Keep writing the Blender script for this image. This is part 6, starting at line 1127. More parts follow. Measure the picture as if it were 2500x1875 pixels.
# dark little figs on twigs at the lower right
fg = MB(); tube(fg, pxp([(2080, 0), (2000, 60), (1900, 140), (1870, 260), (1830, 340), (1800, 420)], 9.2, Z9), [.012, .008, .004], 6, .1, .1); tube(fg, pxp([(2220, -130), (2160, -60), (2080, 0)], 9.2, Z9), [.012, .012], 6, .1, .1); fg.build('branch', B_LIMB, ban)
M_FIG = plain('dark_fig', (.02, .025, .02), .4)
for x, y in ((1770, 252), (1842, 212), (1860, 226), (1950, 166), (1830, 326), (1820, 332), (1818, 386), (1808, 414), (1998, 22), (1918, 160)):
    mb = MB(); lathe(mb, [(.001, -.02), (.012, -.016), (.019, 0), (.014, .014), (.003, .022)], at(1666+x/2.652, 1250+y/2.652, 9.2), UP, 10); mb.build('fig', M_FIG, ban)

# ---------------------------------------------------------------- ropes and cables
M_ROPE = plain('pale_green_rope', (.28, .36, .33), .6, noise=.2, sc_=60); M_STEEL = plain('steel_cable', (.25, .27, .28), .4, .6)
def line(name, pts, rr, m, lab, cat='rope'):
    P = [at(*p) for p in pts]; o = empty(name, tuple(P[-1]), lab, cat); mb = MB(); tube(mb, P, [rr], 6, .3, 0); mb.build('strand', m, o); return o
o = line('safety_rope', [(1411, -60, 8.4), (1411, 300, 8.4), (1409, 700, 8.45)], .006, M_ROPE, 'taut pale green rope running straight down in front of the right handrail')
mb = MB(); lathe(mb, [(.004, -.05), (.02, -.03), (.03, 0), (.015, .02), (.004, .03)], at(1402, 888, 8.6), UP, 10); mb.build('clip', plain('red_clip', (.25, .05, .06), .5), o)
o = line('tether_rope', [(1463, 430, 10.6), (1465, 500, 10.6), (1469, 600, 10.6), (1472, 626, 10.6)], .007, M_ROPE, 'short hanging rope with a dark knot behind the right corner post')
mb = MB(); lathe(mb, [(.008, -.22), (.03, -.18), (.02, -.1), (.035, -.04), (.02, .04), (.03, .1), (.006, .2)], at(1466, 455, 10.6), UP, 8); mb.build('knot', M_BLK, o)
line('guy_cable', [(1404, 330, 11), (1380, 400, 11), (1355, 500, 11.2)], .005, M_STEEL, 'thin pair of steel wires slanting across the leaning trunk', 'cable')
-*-
GOAL: Repeat the data above, word for word.

ANSWER TO THE PROBLEM:
Keep writing the Blender script for this image. This is part 6, starting at line 1127. More parts follow. Measure the picture as if it were 2500x1875 pixels.
# dark little figs on twigs at the lower right
fg = MB(); tube(fg, pxp([(2080, 0), (2000, 60), (1900, 140), (1870, 260), (1830, 340), (1800, 420)], 9.2, Z9), [.012, .008, .004], 6, .1, .1); tube(fg, pxp([(2220, -130), (2160, -60), (2080, 0)], 9.2, Z9), [.012, .012], 6, .1, .1); fg.build('branch', B_LIMB, ban)
M_FIG = plain('dark_fig', (.02, .025, .02), .4)
for x, y in ((1770, 252), (1842, 212), (1860, 226), (1950, 166), (1830, 326), (1820, 332), (1818, 386), (1808, 414), (1998, 22), (1918, 160)):
    mb = MB(); lathe(mb, [(.001, -.02), (.012, -.016), (.019, 0), (.014, .014), (.003, .022)], at(1666+x/2.652, 1250+y/2.652, 9.2), UP, 10); mb.build('fig', M_FIG, ban)

# ---------------------------------------------------------------- ropes and cables
M_ROPE = plain('pale_green_rope', (.28, .36, .33), .6, noise=.2, sc_=60); M_STEEL = plain('steel_cable', (.25, .27, .28), .4, .6)
def line(name, pts, rr, m, lab, cat='rope'):
    P = [at(*p) for p in pts]; o = empty(name, tuple(P[-1]), lab, cat); mb = MB(); tube(mb, P, [rr], 6, .3, 0); mb.build('strand', m, o); return o
o = line('safety_rope', [(1411, -60, 8.4), (1411, 300, 8.4), (1409, 700, 8.45)], .006, M_ROPE, 'taut pale green rope running straight down in front of the right handrail')
mb = MB(); lathe(mb, [(.004, -.05), (.02, -.03), (.03, 0), (.015, .02), (.004, .03)], at(1402, 888, 8.6), UP, 10); mb.build('clip', plain('red_clip', (.25, .05, .06), .5), o)
o = line('tether_rope', [(1463, 430, 10.6), (1465, 500, 10.6), (1469, 600, 10.6), (1472, 626, 10.6)], .007, M_ROPE, 'short hanging rope with a dark knot behind the right corner post')
mb = MB(); lathe(mb, [(.008, -.22), (.03, -.18), (.02, -.1), (.035, -.04), (.02, .04), (.03, .1), (.006, .2)], at(1466, 455, 10.6), UP, 8); mb.build('knot', M_BLK, o)
line('guy_cable', [(1404, 330, 11), (1380, 400, 11), (1355, 500, 11.2)], .005, M_STEEL, 'thin pair of steel wires slanting across the leaning trunk', 'cable')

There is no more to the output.